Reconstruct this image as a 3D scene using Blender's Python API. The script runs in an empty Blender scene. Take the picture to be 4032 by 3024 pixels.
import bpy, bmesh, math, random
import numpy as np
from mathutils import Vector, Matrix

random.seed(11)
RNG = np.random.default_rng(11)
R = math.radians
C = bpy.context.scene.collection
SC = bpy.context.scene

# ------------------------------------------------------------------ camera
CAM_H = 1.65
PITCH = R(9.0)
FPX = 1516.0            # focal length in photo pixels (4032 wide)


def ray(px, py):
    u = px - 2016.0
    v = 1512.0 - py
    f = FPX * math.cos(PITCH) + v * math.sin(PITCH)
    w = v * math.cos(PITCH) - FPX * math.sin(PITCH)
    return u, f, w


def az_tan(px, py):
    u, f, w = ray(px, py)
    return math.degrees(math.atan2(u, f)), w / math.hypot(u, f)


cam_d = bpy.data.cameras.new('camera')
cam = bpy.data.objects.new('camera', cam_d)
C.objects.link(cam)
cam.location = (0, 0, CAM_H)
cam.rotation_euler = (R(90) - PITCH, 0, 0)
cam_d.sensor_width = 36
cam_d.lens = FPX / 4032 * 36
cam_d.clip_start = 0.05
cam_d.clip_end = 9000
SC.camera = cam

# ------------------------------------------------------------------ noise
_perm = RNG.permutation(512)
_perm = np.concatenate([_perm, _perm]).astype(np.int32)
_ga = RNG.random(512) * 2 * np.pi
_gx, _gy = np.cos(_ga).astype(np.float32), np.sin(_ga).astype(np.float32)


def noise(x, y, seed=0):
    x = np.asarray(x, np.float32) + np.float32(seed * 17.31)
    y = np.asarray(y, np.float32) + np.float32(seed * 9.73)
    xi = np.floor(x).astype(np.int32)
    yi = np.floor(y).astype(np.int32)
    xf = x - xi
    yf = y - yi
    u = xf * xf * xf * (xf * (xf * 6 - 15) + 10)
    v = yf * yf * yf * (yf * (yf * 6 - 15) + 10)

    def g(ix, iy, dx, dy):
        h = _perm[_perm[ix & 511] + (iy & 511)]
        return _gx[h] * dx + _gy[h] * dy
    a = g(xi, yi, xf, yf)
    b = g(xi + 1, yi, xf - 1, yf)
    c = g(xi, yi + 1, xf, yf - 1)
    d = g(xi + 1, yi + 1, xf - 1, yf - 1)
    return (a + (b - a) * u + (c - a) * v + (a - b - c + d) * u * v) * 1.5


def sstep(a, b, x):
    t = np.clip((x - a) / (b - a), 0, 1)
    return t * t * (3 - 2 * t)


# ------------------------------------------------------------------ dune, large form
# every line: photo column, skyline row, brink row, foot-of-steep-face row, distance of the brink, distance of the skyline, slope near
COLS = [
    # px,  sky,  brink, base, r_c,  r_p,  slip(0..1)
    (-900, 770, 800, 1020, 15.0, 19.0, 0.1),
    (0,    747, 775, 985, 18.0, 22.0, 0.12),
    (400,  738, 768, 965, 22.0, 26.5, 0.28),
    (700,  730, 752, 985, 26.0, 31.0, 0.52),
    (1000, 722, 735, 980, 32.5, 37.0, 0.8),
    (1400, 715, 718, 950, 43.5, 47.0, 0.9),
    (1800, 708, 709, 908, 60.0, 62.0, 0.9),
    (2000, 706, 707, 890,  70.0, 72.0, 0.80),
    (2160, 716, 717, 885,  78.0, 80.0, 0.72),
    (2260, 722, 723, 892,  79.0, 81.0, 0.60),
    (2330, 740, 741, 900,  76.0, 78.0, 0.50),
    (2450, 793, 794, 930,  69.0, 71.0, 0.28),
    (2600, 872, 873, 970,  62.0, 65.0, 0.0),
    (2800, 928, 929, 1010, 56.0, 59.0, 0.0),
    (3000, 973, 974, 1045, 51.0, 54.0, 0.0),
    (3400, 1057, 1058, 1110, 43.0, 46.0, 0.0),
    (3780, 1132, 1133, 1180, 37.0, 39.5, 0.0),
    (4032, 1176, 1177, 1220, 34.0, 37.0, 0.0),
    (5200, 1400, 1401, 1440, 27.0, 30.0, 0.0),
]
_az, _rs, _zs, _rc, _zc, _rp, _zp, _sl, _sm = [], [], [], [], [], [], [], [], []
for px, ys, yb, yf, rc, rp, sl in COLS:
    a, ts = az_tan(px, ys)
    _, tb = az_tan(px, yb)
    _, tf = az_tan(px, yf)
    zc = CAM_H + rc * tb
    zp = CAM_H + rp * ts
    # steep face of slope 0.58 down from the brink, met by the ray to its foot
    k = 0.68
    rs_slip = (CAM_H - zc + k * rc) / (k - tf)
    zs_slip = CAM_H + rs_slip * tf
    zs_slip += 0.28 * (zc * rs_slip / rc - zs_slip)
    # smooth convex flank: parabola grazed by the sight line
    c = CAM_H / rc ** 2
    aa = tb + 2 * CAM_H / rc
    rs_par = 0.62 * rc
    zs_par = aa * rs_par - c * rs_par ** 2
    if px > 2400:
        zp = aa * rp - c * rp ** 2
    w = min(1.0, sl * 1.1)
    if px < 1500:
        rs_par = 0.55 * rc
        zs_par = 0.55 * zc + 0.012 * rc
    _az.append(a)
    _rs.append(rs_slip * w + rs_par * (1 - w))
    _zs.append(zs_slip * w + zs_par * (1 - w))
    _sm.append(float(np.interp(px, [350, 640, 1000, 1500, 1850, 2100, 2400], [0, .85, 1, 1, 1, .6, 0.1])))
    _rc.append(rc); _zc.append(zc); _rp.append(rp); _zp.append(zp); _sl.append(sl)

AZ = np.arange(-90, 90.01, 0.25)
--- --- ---
§ **What is required**
Please reproduce exactly the lines above, beginning with the first and ending with the line that contains "return u, f, w", and include nothing outside that range.

§ **Output for this task**
Reconstruct this image as a 3D scene using Blender's Python API. The script runs in an empty Blender scene. Take the picture to be 4032 by 3024 pixels.
import bpy, bmesh, math, random
import numpy as np
from mathutils import Vector, Matrix

random.seed(11)
RNG = np.random.default_rng(11)
R = math.radians
C = bpy.context.scene.collection
SC = bpy.context.scene

# ------------------------------------------------------------------ camera
CAM_H = 1.65
PITCH = R(9.0)
FPX = 1516.0            # focal length in photo pixels (4032 wide)


def ray(px, py):
    u = px - 2016.0
    v = 1512.0 - py
    f = FPX * math.cos(PITCH) + v * math.sin(PITCH)
    w = v * math.cos(PITCH) - FPX * math.sin(PITCH)
    return u, f, w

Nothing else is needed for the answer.